**Prompt:** Transcribe all of the data exactly. Omit the pictures.

**Data excerpt:**
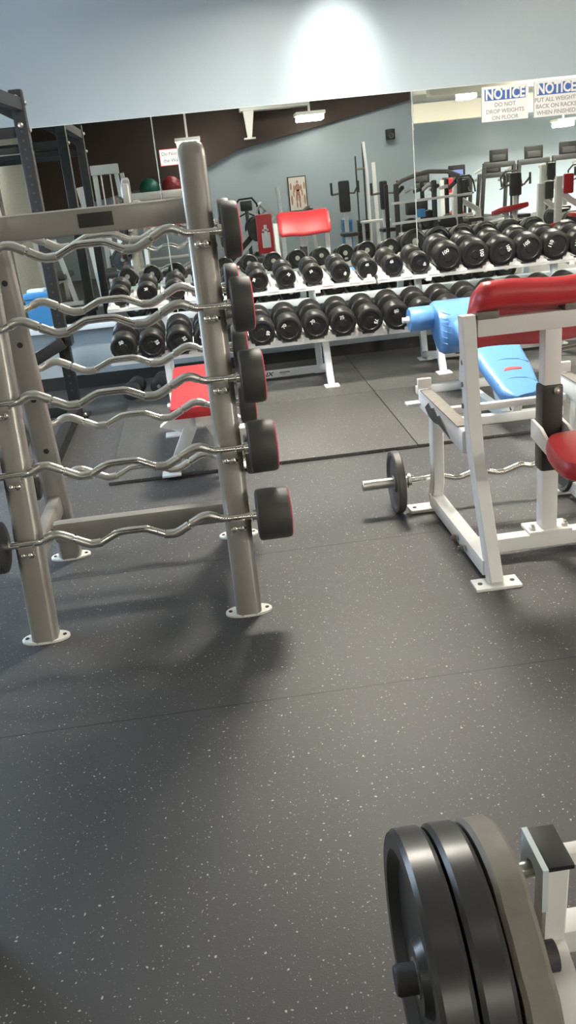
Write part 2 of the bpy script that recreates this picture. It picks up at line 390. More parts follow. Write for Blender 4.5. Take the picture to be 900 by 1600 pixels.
# ------------------------------------------------------------------ EZ bar rack
def oval(hx, hy, n=24, e=3.2):
    o = []
    for k in range(n):
        a = 2*PI*k/n; c, s = math.cos(a), math.sin(a)
        o.append((hx*math.copysign(abs(c)**(2/e), c), hy*math.copysign(abs(s)**(2/e), s)))
    return o
XA, XB = -0.722, 0.012
def fy(z): return 2.79+0.196*z
def ry(z): return 3.50-0.150*z
rk = thing('barbell_rack', (-0.355, 3.14, 0), 'silver grey A-frame rack holding curved chrome barbells, at left', 'barbell rack')
def post(x, yf, ztop, hx=0.046, hy=0.040):
    b = MB(); c = .017; rings = []
    pr = [(-hx, -hy+c), (-hx+.004, -hy+c-.006), (-hx+c-.003, -hy+.003), (-hx+c+.003, -hy), (hx-c-.003, -hy), (hx-c+.003, -hy+.003), (hx-.004, -hy+c-.006), (hx, -hy+c), (hx, hy-c), (hx-c, hy), (-hx+c, hy), (-hx, hy-c)]
    for z, s in ((0.004, 1), (ztop-.05, 1), (ztop-.025, .95), (ztop-.008, .80), (ztop, .55)):
        rings.append([Vector((x+p[0]*s, yf(z)+p[1]*s, z)) for p in pr])
    b.ring_loft(rings); return b
def foot_plate(x, y, r=None):
    b = MB(); o = oval(0.085, 0.042, 28, 2.3)
    b.ring_loft([[Vector((x+p[0]*s, y+p[1]*s, z)) for p in o] for z, s in ((0.0, 1), (0.007, 1), (0.009, .97))])
    fp = b.build('foot_plate', M['lampbody'], r)
    for sx in (-1, 1):
        MB().lathe([(0.007, 0), (0.007, .003)], (x+sx*0.067, y, 0.0085), (0, 0, 1), 10).build('bolt_hole', M['ink'], fp)
for x in (XA, XB):
    p = post(x, fy, 1.592).build('front_post', M['silver'], rk)
    s = MB()
    for k in range(12):
        z = 0.33+k*0.085
        s.lathe([(0.006, 0), (0.006, .003)], (x+math.copysign(0.0455, x-XA-.1), fy(z), z), (math.copysign(1, x-XA-.1), 0, 0), 8)
    s.build('adjustment_holes', M['ink'], p)
    foot_plate(x, fy(0)+.002, rk)
    p = post(x, ry, 1.54).build('rear_post', M['silver'], rk)
    s = MB()
    for z in (0.30, 0.52, 0.74, 0.96, 1.19): s.lathe([(0.011, 0), (0.011, .003)], (x+.012, ry(z)-.0395, z), (0, -1, 0), 12)
    s.build('hole', M['ink'], p)
    foot_plate(x, ry(0), rk)
    # side brace near the floor and tie plate at the top
    MB().bar((x, fy(.27)+.03, .275), (x, ry(.27)-.03, .275), 0.05, 0.085, 0.018).build('side_brace', M['silver'], rk)
MB().bar((XA+.03, 3.135, 0.268), (XB-.03, 3.135, 0.268), 0.055, 0.085, 0.02).build('lower_beam', M['silver'], rk)
tb = MB().bar((XA+.03, 3.165, 1.378), (XB-.035, 3.165, 1.378), 0.05, 0.085, 0.016).build('top_beam', M['silver'], rk)
MB().box((-0.337, 3.1385, 1.380), (0.118, 0.005, 0.046), 0.003).build('name_plate', M['dkplate'], tb)
ZB = (1.312, 1.076, 0.840, 0.604, 0.368)
def saddle(x, y, z, sy):
    b = MB().box((x, y-sy*0.022, z-0.026), (0.05, 0.035, 0.018), 0.005)
    b.box((x, y+sy*0.020, z-0.014), (0.05, 0.008, 0.03), 0.003)
    sd = b.build('saddle', M['silver'], rk)
    for k in (-1, 1):
        MB().sphere((x+k*0.0125, y+sy*0.002-(.012 if sy < 0 else -.012), z-0.033), 0.0155, 12).build('dome_nut', M['chrome'], sd)
RB = 0.0130
FRONT = []; REAR = []
for z in ZB:
    for x in (XA, XB):
        saddle(x, fy(z)-.062, z, -1); saddle(x, ry(z)+.062, z, 1)
    FRONT.append((fy(z)-.040-RB-.004, z)); REAR.append((ry(z)+.040+RB+.004, z))

# ------------------------------------------------------------------ EZ curl barbells on the rack
def ez_path(y, z, x0, x1, sgn=1.0):
    key = [(0, 0), (.135, .002), (.185, .023), (.215, .022), (.325, -.028), (.37, -.027), (.445, .003), (.5, .004)]
    key = key+[(1-u, h) for u, h in reversed(key[:-1])]
    pts = []
    for i, (u, h) in enumerate(key): pts.append(Vector((x0+(x1-x0)*u, y-abs(h)*.15, z+h*sgn)))
    out = [pts[0]]
    for a, b, c in zip(pts, pts[1:], pts[2:]):      # round the bends
        f = 0.22
        p = b.lerp(a, f); q = b.lerp(c, f)
        for t in (0, .25, .5, .75, 1): out.append(p*(1-t)**2+b*2*t*(1-t)+q*t*t)
    out.append(pts[-1]); return out
def ez_barbell(y, z, hw, hr, label, group):
    x0, x1 = -0.787, 0.077
    t = thing('curl_barbell', (-0.355, y, z), label, 'barbell', group)
    path = ez_path(y, z, x0, x1)
    MB().tube(path, RB, 14).build('shaft', M['chrome'], t)
    n = len(path)
    for fa, fb in ((.16, .262), (.272, .372), (.628, .728), (.738, .84)):   # knurled grip sleeves
        pp = [p for p in path if x0+(x1-x0)*fa <= p.x <= x0+(x1-x0)*fb]
        def at(f):
            X = x0+(x1-x0)*f
            for a, b in zip(path, path[1:]):
                if a.x <= X <= b.x: return a.lerp(b, (X-a.x)/max(1e-6, b.x-a.x))
        MB().tube([at(fa)]+pp+[at(fb)], RB+.0026, 14).build('knurled_grip', M['steel'], t)
    for s, xe in ((-1, x0), (1, x1)):
        MB().lathe([(.018, -.012), (.021, -.010), (.021, .004), (.016, .006)], (xe, y, z), (s, 0, 0), 20).build('collar', M['chrome'], t)
        c = .012
        prof = [(.02, .004), (hr-.012, .004), (hr-.003, .008), (hr, .016), (hr, hw-.014), (hr-.004, hw-.004), (hr-.012, hw), (.05, hw), (.046, hw-.005), (.02, hw-.005)]
        h = MB().lathe(prof, (xe, y, z), (s, 0, 0), 44).build('weight_head', M['headrub'], t)
        MB().lathe([(hr-.026, hw-.001), (hr-.025, hw+.0012), (hr-.0135, hw+.0010), (hr-.0045, hw-.0030), (hr-.006, hw-.006)], (xe, y, z), (s, 0, 0), 44).build('red_ring', M['redring'], h)
        MB().lathe([(.036, hw-.006), (.036, hw-.003), (.03, hw), (.001, hw+.001)], (xe, y, z), (s, 0, 0), 20).build('end_cap', M['chrome'], h)
HW = (.062, .076, .086, .100, .122)
names = ('topmost', 'second from the top', 'middle', 'fourth from the top', 'lowest')
for i, (y, z) in enumerate(FRONT):
    ez_barbell(y, z, HW[i], 0.091, 'curved chrome curl barbell on the near side of the silver rack, %s' % names[i], 'curl barbells on the near side of the rack')
for i, (y, z) in enumerate(REAR):
    ez_barbell(y, z, (.05, .055, .062, .07, .078)[i], 0.088, 'curved chrome curl barbell on the mirror side of the silver rack, %s' % names[i], 'curl barbells on the far side of the rack')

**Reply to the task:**
Write part 2 of the bpy script that recreates this picture. It picks up at line 390. More parts follow. Write for Blender 4.5. Take the picture to be 900 by 1600 pixels.
# ------------------------------------------------------------------ EZ bar rack
def oval(hx, hy, n=24, e=3.2):
    o = []
    for k in range(n):
        a = 2*PI*k/n; c, s = math.cos(a), math.sin(a)
        o.append((hx*math.copysign(abs(c)**(2/e), c), hy*math.copysign(abs(s)**(2/e), s)))
    return o
XA, XB = -0.722, 0.012
def fy(z): return 2.79+0.196*z
def ry(z): return 3.50-0.150*z
rk = thing('barbell_rack', (-0.355, 3.14, 0), 'silver grey A-frame rack holding curved chrome barbells, at left', 'barbell rack')
def post(x, yf, ztop, hx=0.046, hy=0.040):
    b = MB(); c = .017; rings = []
    pr = [(-hx, -hy+c), (-hx+.004, -hy+c-.006), (-hx+c-.003, -hy+.003), (-hx+c+.003, -hy), (hx-c-.003, -hy), (hx-c+.003, -hy+.003), (hx-.004, -hy+c-.006), (hx, -hy+c), (hx, hy-c), (hx-c, hy), (-hx+c, hy), (-hx, hy-c)]
    for z, s in ((0.004, 1), (ztop-.05, 1), (ztop-.025, .95), (ztop-.008, .80), (ztop, .55)):
        rings.append([Vector((x+p[0]*s, yf(z)+p[1]*s, z)) for p in pr])
    b.ring_loft(rings); return b
def foot_plate(x, y, r=None):
    b = MB(); o = oval(0.085, 0.042, 28, 2.3)
    b.ring_loft([[Vector((x+p[0]*s, y+p[1]*s, z)) for p in o] for z, s in ((0.0, 1), (0.007, 1), (0.009, .97))])
    fp = b.build('foot_plate', M['lampbody'], r)
    for sx in (-1, 1):
        MB().lathe([(0.007, 0), (0.007, .003)], (x+sx*0.067, y, 0.0085), (0, 0, 1), 10).build('bolt_hole', M['ink'], fp)
for x in (XA, XB):
    p = post(x, fy, 1.592).build('front_post', M['silver'], rk)
    s = MB()
    for k in range(12):
        z = 0.33+k*0.085
        s.lathe([(0.006, 0), (0.006, .003)], (x+math.copysign(0.0455, x-XA-.1), fy(z), z), (math.copysign(1, x-XA-.1), 0, 0), 8)
    s.build('adjustment_holes', M['ink'], p)
    foot_plate(x, fy(0)+.002, rk)
    p = post(x, ry, 1.54).build('rear_post', M['silver'], rk)
    s = MB()
    for z in (0.30, 0.52, 0.74, 0.96, 1.19): s.lathe([(0.011, 0), (0.011, .003)], (x+.012, ry(z)-.0395, z), (0, -1, 0), 12)
    s.build('hole', M['ink'], p)
    foot_plate(x, ry(0), rk)
    # side brace near the floor and tie plate at the top
    MB().bar((x, fy(.27)+.03, .275), (x, ry(.27)-.03, .275), 0.05, 0.085, 0.018).build('side_brace', M['silver'], rk)
MB().bar((XA+.03, 3.135, 0.268), (XB-.03, 3.135, 0.268), 0.055, 0.085, 0.02).build('lower_beam', M['silver'], rk)
tb = MB().bar((XA+.03, 3.165, 1.378), (XB-.035, 3.165, 1.378), 0.05, 0.085, 0.016).build('top_beam', M['silver'], rk)
MB().box((-0.337, 3.1385, 1.380), (0.118, 0.005, 0.046), 0.003).build('name_plate', M['dkplate'], tb)
ZB = (1.312, 1.076, 0.840, 0.604, 0.368)
def saddle(x, y, z, sy):
    b = MB().box((x, y-sy*0.022, z-0.026), (0.05, 0.035, 0.018), 0.005)
    b.box((x, y+sy*0.020, z-0.014), (0.05, 0.008, 0.03), 0.003)
    sd = b.build('saddle', M['silver'], rk)
    for k in (-1, 1):
        MB().sphere((x+k*0.0125, y+sy*0.002-(.012 if sy < 0 else -.012), z-0.033), 0.0155, 12).build('dome_nut', M['chrome'], sd)
RB = 0.0130
FRONT = []; REAR = []
for z in ZB:
    for x in (XA, XB):
        saddle(x, fy(z)-.062, z, -1); saddle(x, ry(z)+.062, z, 1)
    FRONT.append((fy(z)-.040-RB-.004, z)); REAR.append((ry(z)+.040+RB+.004, z))

# ------------------------------------------------------------------ EZ curl barbells on the rack
def ez_path(y, z, x0, x1, sgn=1.0):
    key = [(0, 0), (.135, .002), (.185, .023), (.215, .022), (.325, -.028), (.37, -.027), (.445, .003), (.5, .004)]
    key = key+[(1-u, h) for u, h in reversed(key[:-1])]
    pts = []
    for i, (u, h) in enumerate(key): pts.append(Vector((x0+(x1-x0)*u, y-abs(h)*.15, z+h*sgn)))
    out = [pts[0]]
    for a, b, c in zip(pts, pts[1:], pts[2:]):      # round the bends
        f = 0.22
        p = b.lerp(a, f); q = b.lerp(c, f)
        for t in (0, .25, .5, .75, 1): out.append(p*(1-t)**2+b*2*t*(1-t)+q*t*t)
    out.append(pts[-1]); return out
def ez_barbell(y, z, hw, hr, label, group):
    x0, x1 = -0.787, 0.077
    t = thing('curl_barbell', (-0.355, y, z), label, 'barbell', group)
    path = ez_path(y, z, x0, x1)
    MB().tube(path, RB, 14).build('shaft', M['chrome'], t)
    n = len(path)
    for fa, fb in ((.16, .262), (.272, .372), (.628, .728), (.738, .84)):   # knurled grip sleeves
        pp = [p for p in path if x0+(x1-x0)*fa <= p.x <= x0+(x1-x0)*fb]
        def at(f):
            X = x0+(x1-x0)*f
            for a, b in zip(path, path[1:]):
                if a.x <= X <= b.x: return a.lerp(b, (X-a.x)/max(1e-6, b.x-a.x))
        MB().tube([at(fa)]+pp+[at(fb)], RB+.0026, 14).build('knurled_grip', M['steel'], t)
    for s, xe in ((-1, x0), (1, x1)):
        MB().lathe([(.018, -.012), (.021, -.010), (.021, .004), (.016, .006)], (xe, y, z), (s, 0, 0), 20).build('collar', M['chrome'], t)
        c = .012
        prof = [(.02, .004), (hr-.012, .004), (hr-.003, .008), (hr, .016), (hr, hw-.014), (hr-.004, hw-.004), (hr-.012, hw), (.05, hw), (.046, hw-.005), (.02, hw-.005)]
        h = MB().lathe(prof, (xe, y, z), (s, 0, 0), 44).build('weight_head', M['headrub'], t)
        MB().lathe([(hr-.026, hw-.001), (hr-.025, hw+.0012), (hr-.0135, hw+.0010), (hr-.0045, hw-.0030), (hr-.006, hw-.006)], (xe, y, z), (s, 0, 0), 44).build('red_ring', M['redring'], h)
        MB().lathe([(.036, hw-.006), (.036, hw-.003), (.03, hw), (.001, hw+.001)], (xe, y, z), (s, 0, 0), 20).build('end_cap', M['chrome'], h)
HW = (.062, .076, .086, .100, .122)
names = ('topmost', 'second from the top', 'middle', 'fourth from the top', 'lowest')
for i, (y, z) in enumerate(FRONT):
    ez_barbell(y, z, HW[i], 0.091, 'curved chrome curl barbell on the near side of the silver rack, %s' % names[i], 'curl barbells on the near side of the rack')
for i, (y, z) in enumerate(REAR):
    ez_barbell(y, z, (.05, .055, .062, .07, .078)[i], 0.088, 'curved chrome curl barbell on the mirror side of the silver rack, %s' % names[i], 'curl barbells on the far side of the rack')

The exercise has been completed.